西側(1階428.75㎡、2階499.6㎡、3階230.6㎡ 計1,158.95㎡<1,500㎡)

東側(1階712.25㎡、2階285.8㎡、3階316.4㎡ 計1,314.45㎡<1,500㎡)

標準解答例①より

面積区画の注釈

敷地中央、各階の防火設備で区切った東西面積を計算しているのだが、この説明スタイルはちょっと異常だ。まさか受験生が試験中に電卓を叩いて、ここまで計算できるとは思えない。

きっとこの調子で、すべての採点項目について法令集くらい分厚い規則集が存在するのだろう。そして今年はルールブックに「プールサイドの柱」という一節が追加されたはずだ。

「採点が理不尽だ、不公平だ、雑だ、適当だ」と叩かれ続けている建築技術教育普及センター。長年クレームに耐え、ついにブチ切れた採点官の姿が背後にうかがえる。

答案② 竪穴区画を特防に格上げ

解答例①②では、防火区画の表現としてまったく異なる2種類のソリューションが示されている。もちろん「どちらもあり」という意味だろう。

まず②の方から見てみよう。

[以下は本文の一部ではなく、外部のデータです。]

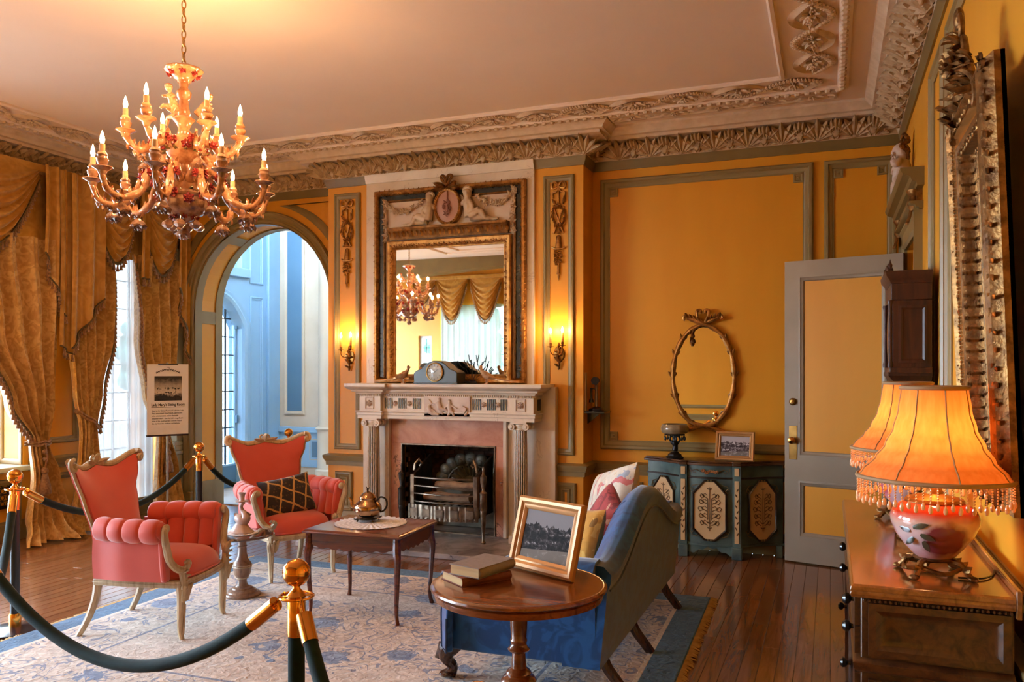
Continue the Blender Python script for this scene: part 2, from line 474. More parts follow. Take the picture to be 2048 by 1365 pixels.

これは各スクールの練習問題に出て来た標準的スタイルで、大半の受験生が選んだ方法と思われる。

竪穴区画は…(中略)…所定の防火設備で足りるが、面積区画を行うため所定の特定防火設備により区画した。

標準解答例②より

1フロアの延べ面積は、敷地面積1,664㎡×建ぺい率70%=1,164.8㎡から1,500㎡に収まることが保証されている(そうでなければ別の意味でやばい)。そのため、階段・エレベーター・吹抜けなどの竪穴区画を「特定」防火設備に格上げすれば、自動的に面積区画も達成されるという考え方だ。

プールの2階、吹き抜けの室内側はすべて壁でふさいでしまい、防火設備なしで済ませている。トレーニングルームや廊下の突き当りをガラスにして、上階から見下ろせる方式(第2の見学コーナー)にするのもありだと思う。その場合もプールに面した開口部を特防にすれば、竪穴・面積区画を同時にクリアできる。

対策としてはルールが簡単なため、試験前の防火区画まとめ記事でも推奨したテクニックだ。本番もそのとおり実行して難なく合格できた。解答例②と同じ方法だったので、間違いはなかったと思う。

答案① 各フロアを特防でちょん切る

解答例①で表現されている防火区画は、予備校課題で紹介されなかった方式だ。しかし実務の現場では、こちらの方がスタンダードなのかもしれない。

階段・EV・吹抜けの竪穴は法令どおり「所定の(普通の)防火設備で済ませる。その代り、間仕切りと廊下を縦断して、建物を真っ二つに区切る面積区画ラインを設定する。この仮想ライン上にある通路・開口部に、特定防火設備を設置するという考え方だ。

防火戸の図面表現

②のように竪穴をすべて特防で区画するよりは、①案の方が設備代が安く済んだり、施工が楽だったりするメリットがあるのかもしれない。逆に「特防設備をまとめ買いしたら割引がきく、工事が簡単」とか事情もありそうなので、素人考えでは何とも言えない。

今後の製図試験では基礎構造のように、防火設備の「経済性」まで問われてもおかしくない。区画も延焼もいっしょくたに解決するため、すべての開口部にマル特マークを書く手抜き(手間かけすぎ?)図面は速攻排除されるだろう。

今後は面積表に区画面積も?

今後の受験生が取るべき防火区画の対策としては、答案②の竪穴=特防が許されているならそちらが無難だと思う。①のように上下階合わせて縦に面積区画を設けると、延べ面積の検算が必要になる。計算が面倒な分、②よりプラスに評価されるという保証もない。

もしかすると、来年は建築面積・床面積の表の中に、面積区画の算定式を書かせるスタイルになるかもしれない。一見作業が増えて地獄に見えるが、自分のように設計センスがなくマニュアル化で切り抜けたい受験生には有利だ。この試験は常に4割が受かる相対試験であることを思い出そう。

SSの定番化

SS(スチールシャッター)の記号は、PS/DS/EPSほどなじみがなかったので、問題用紙に凡例もなく本番で使ってよいのか迷った。しかし解答例は両案とも吹抜けの防火設備に「SS」と書いてあるので、今後は試験標準の表記法と考えてよさそうだ。

来年はPSなどと同様に、要求図書の特記事項に凡例としてSSが記載されそうな気がする。今年は特に記入の指示がなかったので、最低マル特・マル防マークだけ書いてあれば済んだと思う。

吹抜けのシャッター点線に追記するだけなので、覚え方としては簡単だ。ミミズみたいに2画で済む簡単記号なので、作図の負担は少ない。もちろん断面図のシャッターにも、忘れずに追記しておこう。